The Israeli government also controls the water and says they "can't afford" to connect most of the houses into the water system since so many of the "illegally" built houses are connected without permission and use up too much water. However, as soon as a major settler apartment complexes are built, supported by the government and funded by overseas money, they have water immediately.
And this is for security? How is this keeping people safe? This is systematic oppression. The Israeli government holds all of the control and these policies do not happen at this scale, at this frequency, for Israeli citizens.
We get easily caught in conversations that talk about listening to both sides. I believe though that when power and access to power, (political, military, economical etc) is deeply one sided...we should pay extra attention to the experiences and policies impacting the marginalized and be more critical of the authority.

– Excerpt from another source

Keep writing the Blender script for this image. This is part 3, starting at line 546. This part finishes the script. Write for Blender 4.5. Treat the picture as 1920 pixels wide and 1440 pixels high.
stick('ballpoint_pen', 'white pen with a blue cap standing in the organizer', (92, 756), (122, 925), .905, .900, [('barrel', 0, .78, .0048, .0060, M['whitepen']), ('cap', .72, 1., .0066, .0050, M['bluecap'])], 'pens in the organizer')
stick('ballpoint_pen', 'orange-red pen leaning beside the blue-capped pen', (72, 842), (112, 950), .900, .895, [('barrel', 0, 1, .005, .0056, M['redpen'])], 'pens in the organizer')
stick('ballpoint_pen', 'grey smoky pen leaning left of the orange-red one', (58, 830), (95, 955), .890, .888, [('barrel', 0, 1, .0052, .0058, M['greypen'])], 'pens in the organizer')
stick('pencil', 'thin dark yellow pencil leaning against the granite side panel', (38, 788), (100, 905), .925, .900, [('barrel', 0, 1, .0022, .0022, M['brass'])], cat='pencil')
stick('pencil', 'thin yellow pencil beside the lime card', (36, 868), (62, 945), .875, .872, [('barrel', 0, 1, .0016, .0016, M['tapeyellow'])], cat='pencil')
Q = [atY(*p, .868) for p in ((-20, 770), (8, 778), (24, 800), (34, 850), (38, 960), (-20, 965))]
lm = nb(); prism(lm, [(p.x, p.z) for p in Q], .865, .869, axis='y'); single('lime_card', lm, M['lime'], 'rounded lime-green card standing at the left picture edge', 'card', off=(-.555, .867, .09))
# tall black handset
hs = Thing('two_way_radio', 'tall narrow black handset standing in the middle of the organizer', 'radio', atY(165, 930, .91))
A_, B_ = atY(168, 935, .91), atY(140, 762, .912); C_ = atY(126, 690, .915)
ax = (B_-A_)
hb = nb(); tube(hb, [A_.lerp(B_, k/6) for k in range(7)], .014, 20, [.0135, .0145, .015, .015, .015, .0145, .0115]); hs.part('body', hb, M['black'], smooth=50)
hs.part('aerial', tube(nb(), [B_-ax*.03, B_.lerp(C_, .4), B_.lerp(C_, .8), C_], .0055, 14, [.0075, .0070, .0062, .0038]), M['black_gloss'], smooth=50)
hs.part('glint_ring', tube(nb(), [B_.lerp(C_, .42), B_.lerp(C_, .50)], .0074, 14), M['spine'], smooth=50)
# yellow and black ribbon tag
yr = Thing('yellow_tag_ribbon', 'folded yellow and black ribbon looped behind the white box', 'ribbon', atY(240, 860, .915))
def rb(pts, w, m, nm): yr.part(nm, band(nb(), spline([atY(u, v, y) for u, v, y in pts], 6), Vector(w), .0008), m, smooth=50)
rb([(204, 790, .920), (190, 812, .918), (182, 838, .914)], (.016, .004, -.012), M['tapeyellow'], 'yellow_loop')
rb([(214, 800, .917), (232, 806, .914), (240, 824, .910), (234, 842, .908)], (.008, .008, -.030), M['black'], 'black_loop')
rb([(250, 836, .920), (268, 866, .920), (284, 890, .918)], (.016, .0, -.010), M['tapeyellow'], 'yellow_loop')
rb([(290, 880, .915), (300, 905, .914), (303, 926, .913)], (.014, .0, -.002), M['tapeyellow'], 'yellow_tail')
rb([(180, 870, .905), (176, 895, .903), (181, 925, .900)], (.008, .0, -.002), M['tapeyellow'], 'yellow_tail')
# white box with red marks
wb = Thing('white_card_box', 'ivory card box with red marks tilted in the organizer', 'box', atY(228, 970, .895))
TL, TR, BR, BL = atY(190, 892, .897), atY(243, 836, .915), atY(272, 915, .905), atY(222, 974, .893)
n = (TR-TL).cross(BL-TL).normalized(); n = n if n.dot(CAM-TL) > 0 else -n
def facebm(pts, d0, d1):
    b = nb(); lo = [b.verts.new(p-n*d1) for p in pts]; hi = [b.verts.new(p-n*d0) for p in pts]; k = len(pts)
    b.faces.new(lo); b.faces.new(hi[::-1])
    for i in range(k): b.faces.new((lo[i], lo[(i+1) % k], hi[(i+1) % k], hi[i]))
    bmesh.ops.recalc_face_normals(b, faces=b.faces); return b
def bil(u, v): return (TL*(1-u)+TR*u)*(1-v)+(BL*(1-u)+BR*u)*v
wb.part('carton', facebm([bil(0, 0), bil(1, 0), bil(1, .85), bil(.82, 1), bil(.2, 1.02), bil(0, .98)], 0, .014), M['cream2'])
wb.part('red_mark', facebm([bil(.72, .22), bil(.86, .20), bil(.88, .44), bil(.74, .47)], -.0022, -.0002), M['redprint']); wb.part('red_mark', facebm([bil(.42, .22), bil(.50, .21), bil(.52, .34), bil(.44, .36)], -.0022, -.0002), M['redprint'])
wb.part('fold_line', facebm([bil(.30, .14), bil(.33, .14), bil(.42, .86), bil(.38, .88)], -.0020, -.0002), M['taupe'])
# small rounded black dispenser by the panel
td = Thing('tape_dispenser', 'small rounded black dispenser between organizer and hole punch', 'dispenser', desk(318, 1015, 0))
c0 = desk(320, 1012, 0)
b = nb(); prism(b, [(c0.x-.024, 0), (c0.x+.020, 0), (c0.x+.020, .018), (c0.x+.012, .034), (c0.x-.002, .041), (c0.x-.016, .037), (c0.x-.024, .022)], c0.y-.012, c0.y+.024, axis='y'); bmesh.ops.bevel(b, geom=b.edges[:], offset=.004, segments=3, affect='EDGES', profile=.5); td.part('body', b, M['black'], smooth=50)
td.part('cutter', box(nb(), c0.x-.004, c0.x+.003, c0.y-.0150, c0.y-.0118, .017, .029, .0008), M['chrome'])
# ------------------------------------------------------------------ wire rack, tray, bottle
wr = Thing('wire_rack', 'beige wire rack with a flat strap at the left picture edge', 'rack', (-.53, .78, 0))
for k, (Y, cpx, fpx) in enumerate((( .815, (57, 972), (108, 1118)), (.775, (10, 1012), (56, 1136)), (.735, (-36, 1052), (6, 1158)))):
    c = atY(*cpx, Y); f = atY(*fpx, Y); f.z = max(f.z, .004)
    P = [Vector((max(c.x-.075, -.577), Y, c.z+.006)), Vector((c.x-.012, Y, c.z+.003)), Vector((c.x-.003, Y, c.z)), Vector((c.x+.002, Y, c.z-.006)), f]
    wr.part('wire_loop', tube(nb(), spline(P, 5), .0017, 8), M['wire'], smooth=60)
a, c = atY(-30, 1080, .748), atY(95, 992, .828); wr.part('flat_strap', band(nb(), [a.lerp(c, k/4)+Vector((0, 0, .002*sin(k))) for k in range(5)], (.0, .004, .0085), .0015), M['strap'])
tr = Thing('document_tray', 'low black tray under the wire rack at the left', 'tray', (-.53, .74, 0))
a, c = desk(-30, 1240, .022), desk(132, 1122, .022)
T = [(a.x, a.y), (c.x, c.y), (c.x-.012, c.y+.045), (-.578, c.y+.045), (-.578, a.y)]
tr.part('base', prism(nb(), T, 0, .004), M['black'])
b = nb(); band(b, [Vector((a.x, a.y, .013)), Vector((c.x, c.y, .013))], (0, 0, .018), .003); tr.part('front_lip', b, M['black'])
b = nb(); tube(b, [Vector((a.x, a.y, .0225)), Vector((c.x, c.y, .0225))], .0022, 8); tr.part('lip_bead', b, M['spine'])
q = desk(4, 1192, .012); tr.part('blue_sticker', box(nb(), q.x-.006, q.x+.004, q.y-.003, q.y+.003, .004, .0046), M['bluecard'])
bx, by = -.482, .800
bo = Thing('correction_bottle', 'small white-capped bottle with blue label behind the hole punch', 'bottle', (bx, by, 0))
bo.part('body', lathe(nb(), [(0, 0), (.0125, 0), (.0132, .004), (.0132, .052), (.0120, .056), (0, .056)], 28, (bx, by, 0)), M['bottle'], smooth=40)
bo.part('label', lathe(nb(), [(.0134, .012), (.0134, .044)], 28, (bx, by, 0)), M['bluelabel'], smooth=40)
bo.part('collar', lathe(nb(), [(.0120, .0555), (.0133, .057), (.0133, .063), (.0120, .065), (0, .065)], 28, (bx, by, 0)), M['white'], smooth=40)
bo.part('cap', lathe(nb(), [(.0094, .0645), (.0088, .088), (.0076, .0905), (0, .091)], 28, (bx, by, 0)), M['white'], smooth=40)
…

Many of us are taught that being an engaged, critically reflective citizen means to be willing and able to question authority. These facts and experiences above are more food for thought when approaching this situation. Israel is the authority in more ways than one and we should be critical, just as we should be critical of the U.S., Britain and other major powers that have historically imbalanced the global plane of power. Israel however, in its most recent modern nation state form, is a recent form of global power and influence, much at the cost of Palestinian lives.